Constitution, Not Crises, Should be the Foundation for Governance

“[W]e’ve got to break the habit of negotiating through crisis over and over again.”

That’s what President Obama had to say in recent remarks about whether or not he’ll negotiate with Republicans over increasing the debt limit. As with much that comes out of President Obama’s mouth, it was apparently nothing but hot air.

Just days later, in the wake of the Sandy Hook school shooting, President Obama went back to the axiom that guided much of his first term – “never let a good crisis go to waste.” Rahm Emanuel may no longer be darkening the halls of the White House, but he nevertheless cast a long shadow over today’s remarks.

Obama didn’t introduce a slew of new gun control proposals, he used children as props to evoke sympathy for his cause. It was a ploy clearly designed to play up the unquestionably heartbreaking and horrific shootings at an elementary school in Newtown, Connecticut. It was political showmanship at its worst. President Obama knew he couldn’t make the political case for gun control on his own, so he enlisted a crowd of innocent kids to make the case for him.

Let’s be clear – nobody wants another Newtown. The horrifying way in which the bright futures of innocent children were snuffed out is beyond comprehension.

“Trying to climb this mountain of wickedness is like trying to climb a glass wall with your bar hands,” writes Megan McCardle. “What happened there is pure evil, and evil, unlike common badness, gives an ordinary mind no foothold.”

It was unjust, unfair, and most of all, tragic. It should stand as a call for national introspection – to study and discuss what can and should be done to address the problems of gun violence and mental health detection and treatment.

What is should not be is a tool to push an agenda. It should not be lead to views such as former Pennsylvania Gov. Ed Rendell who said, “The good thing about Newtown is, it was so horrific that I think it galvanized Americans to a point where the intensity on our side is going to match the intensity on their side.”

Newtown was in no way a “good thing.” It was a crisis that has led Obama to a hasty response. As Nick Gillespie writes for Reason,

“Once you strip away the raw emotionalism of the carnage at Sandy Hook, or the Aurora theater, or Columbine, or Luby’s, or whatever, you’re left with a series of inconvenient truths for gun-control advocates: Over the past 20 years or so, more guns are in circulation and violent crime is down. So is violent crime that uses guns. Murders are down, too, even as video games and movies and music and everything else are filled with more fantasy violence than ever. . . It’s probably always been the case but certainly since the start of the 21st century, it seems like we legislate only by crisis-mongering and the results have not been good: The Patriot Act, the Iraq War, TARP, fiscal cliff deals, you name it. Would that cooler heads prevailed then and now.”

But cooler heads haven’t prevailed. Whether it’s because he truly believes in gun control, whether he sees political opportunity, or whether he has fallen for the logical syllogism that follows these types of tragedies—something must be done, this is something, therefore this must be done—President Obama has acted.

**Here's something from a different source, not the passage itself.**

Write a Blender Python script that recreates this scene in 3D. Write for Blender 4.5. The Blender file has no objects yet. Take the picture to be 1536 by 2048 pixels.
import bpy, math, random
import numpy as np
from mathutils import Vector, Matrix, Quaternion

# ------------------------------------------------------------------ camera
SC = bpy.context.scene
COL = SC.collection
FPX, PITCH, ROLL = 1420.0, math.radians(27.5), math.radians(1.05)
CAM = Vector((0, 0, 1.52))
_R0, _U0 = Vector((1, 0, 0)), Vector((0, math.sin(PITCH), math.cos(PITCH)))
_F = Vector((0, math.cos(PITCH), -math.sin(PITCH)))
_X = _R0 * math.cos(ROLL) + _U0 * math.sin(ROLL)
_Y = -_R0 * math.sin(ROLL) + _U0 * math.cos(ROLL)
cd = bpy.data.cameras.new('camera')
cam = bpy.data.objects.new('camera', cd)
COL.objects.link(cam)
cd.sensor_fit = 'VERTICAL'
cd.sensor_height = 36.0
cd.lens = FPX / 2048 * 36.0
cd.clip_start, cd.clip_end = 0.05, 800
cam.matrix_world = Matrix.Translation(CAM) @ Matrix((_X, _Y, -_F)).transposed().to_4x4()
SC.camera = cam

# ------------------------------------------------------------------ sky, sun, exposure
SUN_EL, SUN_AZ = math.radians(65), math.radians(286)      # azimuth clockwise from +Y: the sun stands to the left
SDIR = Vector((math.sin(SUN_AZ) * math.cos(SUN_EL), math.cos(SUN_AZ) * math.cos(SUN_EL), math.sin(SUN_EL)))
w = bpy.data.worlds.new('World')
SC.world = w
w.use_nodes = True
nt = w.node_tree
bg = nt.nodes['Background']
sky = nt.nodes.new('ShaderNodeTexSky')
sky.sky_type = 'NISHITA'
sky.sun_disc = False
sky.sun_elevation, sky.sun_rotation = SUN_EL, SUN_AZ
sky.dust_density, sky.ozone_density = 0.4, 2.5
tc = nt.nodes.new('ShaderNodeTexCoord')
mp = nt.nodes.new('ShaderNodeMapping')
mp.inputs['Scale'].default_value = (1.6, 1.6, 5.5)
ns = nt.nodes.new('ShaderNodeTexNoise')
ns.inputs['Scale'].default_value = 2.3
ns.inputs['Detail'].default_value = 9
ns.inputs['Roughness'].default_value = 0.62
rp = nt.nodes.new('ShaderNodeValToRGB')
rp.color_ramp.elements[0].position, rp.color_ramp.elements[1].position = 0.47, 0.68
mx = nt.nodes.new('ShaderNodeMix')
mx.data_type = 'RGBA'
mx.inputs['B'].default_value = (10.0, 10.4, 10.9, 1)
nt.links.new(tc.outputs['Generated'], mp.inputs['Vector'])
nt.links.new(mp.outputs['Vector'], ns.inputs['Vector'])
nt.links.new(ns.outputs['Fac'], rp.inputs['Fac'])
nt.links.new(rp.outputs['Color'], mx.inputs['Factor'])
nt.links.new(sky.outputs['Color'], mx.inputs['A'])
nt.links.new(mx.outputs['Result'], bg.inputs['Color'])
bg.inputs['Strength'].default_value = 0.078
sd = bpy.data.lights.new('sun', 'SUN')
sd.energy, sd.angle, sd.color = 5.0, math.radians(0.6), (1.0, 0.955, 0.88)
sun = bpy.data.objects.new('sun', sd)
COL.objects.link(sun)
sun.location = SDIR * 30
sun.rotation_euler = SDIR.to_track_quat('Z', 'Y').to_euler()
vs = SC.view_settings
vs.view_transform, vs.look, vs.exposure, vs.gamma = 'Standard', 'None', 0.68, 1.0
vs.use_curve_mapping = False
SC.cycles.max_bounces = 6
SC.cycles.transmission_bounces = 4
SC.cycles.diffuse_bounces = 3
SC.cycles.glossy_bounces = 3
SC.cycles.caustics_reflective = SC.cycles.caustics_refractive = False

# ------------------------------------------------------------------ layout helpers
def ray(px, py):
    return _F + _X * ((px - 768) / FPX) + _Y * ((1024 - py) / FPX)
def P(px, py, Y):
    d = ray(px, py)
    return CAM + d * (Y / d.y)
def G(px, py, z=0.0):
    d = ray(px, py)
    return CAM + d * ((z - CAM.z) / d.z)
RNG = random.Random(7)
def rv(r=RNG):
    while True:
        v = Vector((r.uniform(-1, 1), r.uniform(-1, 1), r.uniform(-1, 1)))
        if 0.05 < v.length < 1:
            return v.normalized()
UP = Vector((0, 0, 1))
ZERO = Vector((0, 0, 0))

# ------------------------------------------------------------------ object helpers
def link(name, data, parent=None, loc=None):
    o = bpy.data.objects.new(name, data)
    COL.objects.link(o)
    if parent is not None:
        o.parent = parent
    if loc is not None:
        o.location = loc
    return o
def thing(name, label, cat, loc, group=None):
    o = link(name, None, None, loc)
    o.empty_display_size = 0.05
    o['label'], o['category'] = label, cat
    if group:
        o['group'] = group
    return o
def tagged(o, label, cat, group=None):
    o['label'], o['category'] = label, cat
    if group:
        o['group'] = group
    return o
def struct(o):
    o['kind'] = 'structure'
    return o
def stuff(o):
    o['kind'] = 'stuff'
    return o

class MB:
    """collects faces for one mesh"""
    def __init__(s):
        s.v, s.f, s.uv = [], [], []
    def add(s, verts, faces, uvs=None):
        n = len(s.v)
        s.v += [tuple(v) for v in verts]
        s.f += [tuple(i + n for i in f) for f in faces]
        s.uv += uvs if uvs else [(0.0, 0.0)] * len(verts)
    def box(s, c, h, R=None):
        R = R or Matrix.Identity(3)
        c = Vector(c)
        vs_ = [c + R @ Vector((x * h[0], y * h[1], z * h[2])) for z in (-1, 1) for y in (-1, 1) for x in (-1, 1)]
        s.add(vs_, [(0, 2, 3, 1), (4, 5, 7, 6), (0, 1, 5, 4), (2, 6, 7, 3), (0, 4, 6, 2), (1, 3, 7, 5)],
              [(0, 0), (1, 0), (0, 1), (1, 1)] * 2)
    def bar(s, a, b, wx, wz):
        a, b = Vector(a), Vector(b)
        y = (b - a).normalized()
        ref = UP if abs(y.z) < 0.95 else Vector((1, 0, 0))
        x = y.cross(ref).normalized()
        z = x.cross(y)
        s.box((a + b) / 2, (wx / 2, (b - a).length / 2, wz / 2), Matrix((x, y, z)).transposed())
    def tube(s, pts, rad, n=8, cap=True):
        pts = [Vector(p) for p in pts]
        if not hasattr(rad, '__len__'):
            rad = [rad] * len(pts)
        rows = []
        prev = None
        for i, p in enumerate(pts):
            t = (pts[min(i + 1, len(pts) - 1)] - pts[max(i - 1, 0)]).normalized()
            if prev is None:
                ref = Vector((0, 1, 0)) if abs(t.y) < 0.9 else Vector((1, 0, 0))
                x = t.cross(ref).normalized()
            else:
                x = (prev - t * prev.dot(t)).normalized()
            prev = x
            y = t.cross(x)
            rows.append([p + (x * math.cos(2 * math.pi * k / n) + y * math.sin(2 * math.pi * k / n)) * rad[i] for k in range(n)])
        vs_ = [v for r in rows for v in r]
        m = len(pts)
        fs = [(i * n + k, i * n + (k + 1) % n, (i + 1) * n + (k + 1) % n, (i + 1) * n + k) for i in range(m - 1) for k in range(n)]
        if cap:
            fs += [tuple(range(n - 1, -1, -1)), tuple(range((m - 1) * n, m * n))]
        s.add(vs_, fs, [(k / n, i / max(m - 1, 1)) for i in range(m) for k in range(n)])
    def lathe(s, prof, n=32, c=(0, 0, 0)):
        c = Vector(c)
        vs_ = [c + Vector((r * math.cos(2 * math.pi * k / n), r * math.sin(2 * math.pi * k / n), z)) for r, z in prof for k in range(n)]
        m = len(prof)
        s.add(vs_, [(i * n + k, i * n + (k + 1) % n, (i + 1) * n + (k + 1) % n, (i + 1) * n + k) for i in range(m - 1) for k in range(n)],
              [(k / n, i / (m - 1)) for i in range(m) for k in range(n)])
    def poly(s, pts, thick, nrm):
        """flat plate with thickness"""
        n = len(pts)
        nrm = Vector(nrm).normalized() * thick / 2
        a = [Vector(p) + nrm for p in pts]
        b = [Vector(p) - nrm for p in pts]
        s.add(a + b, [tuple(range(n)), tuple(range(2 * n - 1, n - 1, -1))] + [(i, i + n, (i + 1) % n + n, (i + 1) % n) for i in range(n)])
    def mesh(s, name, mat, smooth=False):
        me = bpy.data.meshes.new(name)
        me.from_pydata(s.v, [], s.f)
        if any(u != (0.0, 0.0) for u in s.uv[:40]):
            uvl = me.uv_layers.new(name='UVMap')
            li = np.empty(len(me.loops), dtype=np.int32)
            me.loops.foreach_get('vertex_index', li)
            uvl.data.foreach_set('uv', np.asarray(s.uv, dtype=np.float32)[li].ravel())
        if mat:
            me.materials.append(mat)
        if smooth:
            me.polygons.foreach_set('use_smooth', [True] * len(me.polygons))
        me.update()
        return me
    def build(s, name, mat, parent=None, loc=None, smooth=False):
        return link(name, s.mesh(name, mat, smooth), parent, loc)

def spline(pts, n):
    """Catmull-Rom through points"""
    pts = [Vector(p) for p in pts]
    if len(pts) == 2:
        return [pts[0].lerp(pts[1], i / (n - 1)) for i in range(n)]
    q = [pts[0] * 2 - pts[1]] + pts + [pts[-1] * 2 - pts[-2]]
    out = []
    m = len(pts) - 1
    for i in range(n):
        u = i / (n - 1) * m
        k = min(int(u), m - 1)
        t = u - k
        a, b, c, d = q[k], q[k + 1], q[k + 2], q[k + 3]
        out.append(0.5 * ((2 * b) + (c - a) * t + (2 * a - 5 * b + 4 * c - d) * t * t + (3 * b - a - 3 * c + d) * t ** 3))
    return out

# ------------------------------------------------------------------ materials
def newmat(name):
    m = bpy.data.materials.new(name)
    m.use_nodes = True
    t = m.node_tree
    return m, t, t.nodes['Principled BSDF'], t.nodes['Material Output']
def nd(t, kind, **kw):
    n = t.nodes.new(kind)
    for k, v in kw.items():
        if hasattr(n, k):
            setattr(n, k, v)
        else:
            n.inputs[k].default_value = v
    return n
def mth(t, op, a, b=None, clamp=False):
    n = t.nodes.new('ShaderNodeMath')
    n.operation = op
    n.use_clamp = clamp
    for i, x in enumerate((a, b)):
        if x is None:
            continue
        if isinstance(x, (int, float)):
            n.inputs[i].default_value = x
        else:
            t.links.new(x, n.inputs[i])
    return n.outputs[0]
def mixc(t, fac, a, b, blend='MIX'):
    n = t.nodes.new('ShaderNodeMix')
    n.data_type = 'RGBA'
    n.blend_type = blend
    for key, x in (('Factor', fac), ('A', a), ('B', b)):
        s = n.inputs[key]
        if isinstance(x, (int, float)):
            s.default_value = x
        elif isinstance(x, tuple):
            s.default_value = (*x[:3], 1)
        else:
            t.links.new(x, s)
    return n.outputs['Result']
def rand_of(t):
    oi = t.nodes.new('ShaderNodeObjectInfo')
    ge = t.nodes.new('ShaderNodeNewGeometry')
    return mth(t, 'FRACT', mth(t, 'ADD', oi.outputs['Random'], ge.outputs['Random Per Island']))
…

And in doing so he’s taken a step down a worrisome path.

“This is the land of the free, and it always will be,” President Obama said in his remarks. But unlike his glib assertion, there’s no promise that it always will be. As Thomas Jefferson said, “eternal vigilance is the price of liberty.” We must now be vigilant about ensuring a free state.

No, we’re not stockpiling water, ammunition and canned goods in preparation for the inevitable rise of the state against the people. But freedom is important. Erick Erickson breaks down the fascinating and important history of the wording of the 2nd Amendment:

The English Bill of Rights accused King James II of disarming protestants in England. That Bill of Rights included the language “That the Subjects which are Protestants may have Arms for their Defence suitable to their Conditions and as allowed by Law.

The Americans, however, saw the British government, via Parliament, begin curtailing the rights of the citizenry in the American colonies. When they formed the federal government with ratification of the Constitution, the colonists, now Americans, were deeply skeptical of a concentrated federal power, let alone standing armies to exercise power on behalf of a government.

Prior to the Civil War, the Bill of Rights only applied to the federal government and that first Congress dropped references to “as allowed by Law” that had been in the English Bill of Rights. The Founders intended that Congress was to make no law curtailing the rights of citizens to keep and bear arms.

Will we, in crisis, so easily tear down the fundamental and long-held tenets of our Constitution? Do we abridge the freedoms of the law abiding in some misconceived effort to simply do something? If so, why nibble around the edges? If the constitutional right to bear arms is no longer sacrosanct then President Obama should stand up and propose to change it.